■ **Prompt**:
How does the data below read from its first line through the line containing "return link('tile', slab(poly, lambda"? Print those lines exactly.

■ **Data shown**:
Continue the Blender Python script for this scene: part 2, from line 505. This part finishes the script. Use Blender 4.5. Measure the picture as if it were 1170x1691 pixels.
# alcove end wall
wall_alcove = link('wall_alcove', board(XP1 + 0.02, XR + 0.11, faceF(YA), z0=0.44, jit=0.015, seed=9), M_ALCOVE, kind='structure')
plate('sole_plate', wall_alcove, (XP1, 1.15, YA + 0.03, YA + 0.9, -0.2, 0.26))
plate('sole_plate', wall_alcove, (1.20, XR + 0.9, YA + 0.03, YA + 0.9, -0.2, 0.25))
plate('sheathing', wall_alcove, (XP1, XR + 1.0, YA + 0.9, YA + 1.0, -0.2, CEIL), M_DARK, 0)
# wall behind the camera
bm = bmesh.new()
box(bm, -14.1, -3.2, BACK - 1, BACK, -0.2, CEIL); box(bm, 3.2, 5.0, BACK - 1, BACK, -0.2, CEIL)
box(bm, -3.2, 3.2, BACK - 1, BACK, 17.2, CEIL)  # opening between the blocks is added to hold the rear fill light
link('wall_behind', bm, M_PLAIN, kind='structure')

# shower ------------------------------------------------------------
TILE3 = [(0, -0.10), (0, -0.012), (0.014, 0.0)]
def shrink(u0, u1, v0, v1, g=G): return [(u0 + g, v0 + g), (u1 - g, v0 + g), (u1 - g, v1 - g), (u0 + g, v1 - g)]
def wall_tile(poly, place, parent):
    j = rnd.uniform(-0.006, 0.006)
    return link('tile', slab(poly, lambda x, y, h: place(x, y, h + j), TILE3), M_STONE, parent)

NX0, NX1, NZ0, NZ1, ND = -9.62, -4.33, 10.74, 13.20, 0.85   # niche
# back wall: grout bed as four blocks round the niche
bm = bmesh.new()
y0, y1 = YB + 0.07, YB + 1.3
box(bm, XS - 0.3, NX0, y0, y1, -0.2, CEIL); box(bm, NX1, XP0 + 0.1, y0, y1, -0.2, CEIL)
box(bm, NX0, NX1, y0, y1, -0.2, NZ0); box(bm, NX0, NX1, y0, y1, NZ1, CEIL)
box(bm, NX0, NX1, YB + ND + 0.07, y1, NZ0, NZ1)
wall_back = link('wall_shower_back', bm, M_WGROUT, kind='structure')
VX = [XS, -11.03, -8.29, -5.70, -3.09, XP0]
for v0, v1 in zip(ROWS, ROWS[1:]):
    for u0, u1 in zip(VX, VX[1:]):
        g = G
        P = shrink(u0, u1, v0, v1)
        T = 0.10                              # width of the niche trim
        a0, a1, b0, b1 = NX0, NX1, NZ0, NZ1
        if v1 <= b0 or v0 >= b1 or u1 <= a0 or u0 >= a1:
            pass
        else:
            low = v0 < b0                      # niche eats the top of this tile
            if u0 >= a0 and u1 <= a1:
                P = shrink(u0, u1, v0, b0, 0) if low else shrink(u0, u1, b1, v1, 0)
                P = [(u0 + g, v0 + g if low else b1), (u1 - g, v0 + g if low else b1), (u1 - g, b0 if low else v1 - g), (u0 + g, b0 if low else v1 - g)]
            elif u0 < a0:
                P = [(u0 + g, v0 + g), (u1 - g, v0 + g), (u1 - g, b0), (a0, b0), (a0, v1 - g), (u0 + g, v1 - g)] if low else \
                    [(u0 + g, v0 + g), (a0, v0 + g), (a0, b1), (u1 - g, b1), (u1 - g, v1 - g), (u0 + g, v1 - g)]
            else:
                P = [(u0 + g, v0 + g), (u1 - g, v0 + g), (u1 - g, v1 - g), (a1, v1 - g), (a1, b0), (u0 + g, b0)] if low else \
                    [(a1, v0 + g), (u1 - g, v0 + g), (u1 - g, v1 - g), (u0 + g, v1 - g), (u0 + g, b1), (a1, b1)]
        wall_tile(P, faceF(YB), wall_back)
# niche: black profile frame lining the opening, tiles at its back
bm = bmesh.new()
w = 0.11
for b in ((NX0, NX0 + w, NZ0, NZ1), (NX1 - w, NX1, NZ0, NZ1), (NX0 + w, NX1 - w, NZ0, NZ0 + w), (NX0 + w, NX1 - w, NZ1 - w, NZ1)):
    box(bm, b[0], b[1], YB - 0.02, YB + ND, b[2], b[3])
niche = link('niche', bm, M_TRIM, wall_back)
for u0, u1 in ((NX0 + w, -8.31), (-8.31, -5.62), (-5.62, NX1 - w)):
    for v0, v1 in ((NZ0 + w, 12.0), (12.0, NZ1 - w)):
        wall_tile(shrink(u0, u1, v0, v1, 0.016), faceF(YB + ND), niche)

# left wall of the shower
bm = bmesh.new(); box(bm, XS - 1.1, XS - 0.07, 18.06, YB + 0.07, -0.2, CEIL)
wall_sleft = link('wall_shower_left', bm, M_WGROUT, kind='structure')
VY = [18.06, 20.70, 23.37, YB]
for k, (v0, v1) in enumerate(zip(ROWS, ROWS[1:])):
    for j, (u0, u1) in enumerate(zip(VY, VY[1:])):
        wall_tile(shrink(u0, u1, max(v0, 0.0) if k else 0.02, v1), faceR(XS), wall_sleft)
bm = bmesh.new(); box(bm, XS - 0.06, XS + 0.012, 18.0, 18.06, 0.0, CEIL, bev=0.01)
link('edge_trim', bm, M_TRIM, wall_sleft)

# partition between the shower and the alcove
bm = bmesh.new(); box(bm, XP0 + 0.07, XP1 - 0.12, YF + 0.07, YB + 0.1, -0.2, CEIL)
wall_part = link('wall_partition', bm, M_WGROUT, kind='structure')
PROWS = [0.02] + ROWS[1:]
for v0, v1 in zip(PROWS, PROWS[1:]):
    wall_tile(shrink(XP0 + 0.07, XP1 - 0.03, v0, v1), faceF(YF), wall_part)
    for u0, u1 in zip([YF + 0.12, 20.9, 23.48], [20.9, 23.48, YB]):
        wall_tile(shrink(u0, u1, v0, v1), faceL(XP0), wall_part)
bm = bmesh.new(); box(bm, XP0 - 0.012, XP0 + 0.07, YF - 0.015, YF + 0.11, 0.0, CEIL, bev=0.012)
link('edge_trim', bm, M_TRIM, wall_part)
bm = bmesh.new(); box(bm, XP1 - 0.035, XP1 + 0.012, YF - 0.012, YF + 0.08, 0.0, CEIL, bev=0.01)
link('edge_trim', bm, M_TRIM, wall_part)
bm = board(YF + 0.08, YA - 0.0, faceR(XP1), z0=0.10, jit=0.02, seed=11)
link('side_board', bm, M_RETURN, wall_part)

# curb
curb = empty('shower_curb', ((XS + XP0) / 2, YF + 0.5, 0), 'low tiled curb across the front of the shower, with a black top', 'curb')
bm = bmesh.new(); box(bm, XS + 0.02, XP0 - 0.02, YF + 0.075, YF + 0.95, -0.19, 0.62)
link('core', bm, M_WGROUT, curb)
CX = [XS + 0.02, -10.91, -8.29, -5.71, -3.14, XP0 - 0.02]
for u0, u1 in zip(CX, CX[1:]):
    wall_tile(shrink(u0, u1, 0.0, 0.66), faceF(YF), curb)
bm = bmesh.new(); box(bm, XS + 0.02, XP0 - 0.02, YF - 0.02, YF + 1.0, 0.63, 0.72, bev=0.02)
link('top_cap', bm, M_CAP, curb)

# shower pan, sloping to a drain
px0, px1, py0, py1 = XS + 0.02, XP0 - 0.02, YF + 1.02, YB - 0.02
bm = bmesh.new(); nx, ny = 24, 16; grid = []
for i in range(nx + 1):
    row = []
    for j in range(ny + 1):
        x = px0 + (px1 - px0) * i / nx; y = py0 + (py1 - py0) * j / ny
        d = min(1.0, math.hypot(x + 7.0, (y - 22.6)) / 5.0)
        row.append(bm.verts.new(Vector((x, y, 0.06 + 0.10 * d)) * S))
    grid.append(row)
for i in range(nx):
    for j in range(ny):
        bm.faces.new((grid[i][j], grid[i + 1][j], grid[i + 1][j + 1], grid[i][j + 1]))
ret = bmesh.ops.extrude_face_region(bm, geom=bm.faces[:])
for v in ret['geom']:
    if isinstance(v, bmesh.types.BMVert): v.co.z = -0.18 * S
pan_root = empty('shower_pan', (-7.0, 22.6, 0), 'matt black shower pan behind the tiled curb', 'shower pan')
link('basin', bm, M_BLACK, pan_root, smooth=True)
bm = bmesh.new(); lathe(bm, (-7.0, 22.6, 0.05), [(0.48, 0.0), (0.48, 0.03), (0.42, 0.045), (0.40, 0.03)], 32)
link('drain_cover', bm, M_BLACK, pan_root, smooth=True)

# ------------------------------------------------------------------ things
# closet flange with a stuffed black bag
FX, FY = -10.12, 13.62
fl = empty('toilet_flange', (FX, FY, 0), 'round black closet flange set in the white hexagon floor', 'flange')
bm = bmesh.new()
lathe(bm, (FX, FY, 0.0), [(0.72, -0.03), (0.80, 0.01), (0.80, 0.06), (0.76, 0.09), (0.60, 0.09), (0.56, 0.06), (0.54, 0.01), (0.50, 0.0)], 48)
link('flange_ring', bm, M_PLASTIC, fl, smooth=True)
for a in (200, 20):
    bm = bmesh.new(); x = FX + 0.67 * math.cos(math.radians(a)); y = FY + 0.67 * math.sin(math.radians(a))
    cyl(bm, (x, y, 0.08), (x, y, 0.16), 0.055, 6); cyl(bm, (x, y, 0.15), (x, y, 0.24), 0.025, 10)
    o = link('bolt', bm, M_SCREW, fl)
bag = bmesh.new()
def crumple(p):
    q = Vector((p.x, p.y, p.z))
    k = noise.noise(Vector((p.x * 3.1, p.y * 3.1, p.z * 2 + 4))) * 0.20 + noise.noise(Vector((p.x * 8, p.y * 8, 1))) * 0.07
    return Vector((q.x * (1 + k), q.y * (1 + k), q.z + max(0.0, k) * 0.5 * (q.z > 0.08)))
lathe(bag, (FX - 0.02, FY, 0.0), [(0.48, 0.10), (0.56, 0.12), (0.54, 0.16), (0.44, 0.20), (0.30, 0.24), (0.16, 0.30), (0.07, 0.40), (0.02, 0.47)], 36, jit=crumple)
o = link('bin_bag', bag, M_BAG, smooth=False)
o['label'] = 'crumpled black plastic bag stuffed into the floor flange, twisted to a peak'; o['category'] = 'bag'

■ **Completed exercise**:
Continue the Blender Python script for this scene: part 2, from line 505. This part finishes the script. Use Blender 4.5. Measure the picture as if it were 1170x1691 pixels.
# alcove end wall
wall_alcove = link('wall_alcove', board(XP1 + 0.02, XR + 0.11, faceF(YA), z0=0.44, jit=0.015, seed=9), M_ALCOVE, kind='structure')
plate('sole_plate', wall_alcove, (XP1, 1.15, YA + 0.03, YA + 0.9, -0.2, 0.26))
plate('sole_plate', wall_alcove, (1.20, XR + 0.9, YA + 0.03, YA + 0.9, -0.2, 0.25))
plate('sheathing', wall_alcove, (XP1, XR + 1.0, YA + 0.9, YA + 1.0, -0.2, CEIL), M_DARK, 0)
# wall behind the camera
bm = bmesh.new()
box(bm, -14.1, -3.2, BACK - 1, BACK, -0.2, CEIL); box(bm, 3.2, 5.0, BACK - 1, BACK, -0.2, CEIL)
box(bm, -3.2, 3.2, BACK - 1, BACK, 17.2, CEIL)  # opening between the blocks is added to hold the rear fill light
link('wall_behind', bm, M_PLAIN, kind='structure')

# shower ------------------------------------------------------------
TILE3 = [(0, -0.10), (0, -0.012), (0.014, 0.0)]
def shrink(u0, u1, v0, v1, g=G): return [(u0 + g, v0 + g), (u1 - g, v0 + g), (u1 - g, v1 - g), (u0 + g, v1 - g)]
def wall_tile(poly, place, parent):
    j = rnd.uniform(-0.006, 0.006)
    return link('tile', slab(poly, lambda x, y, h: place(x, y, h + j), TILE3), M_STONE, parent)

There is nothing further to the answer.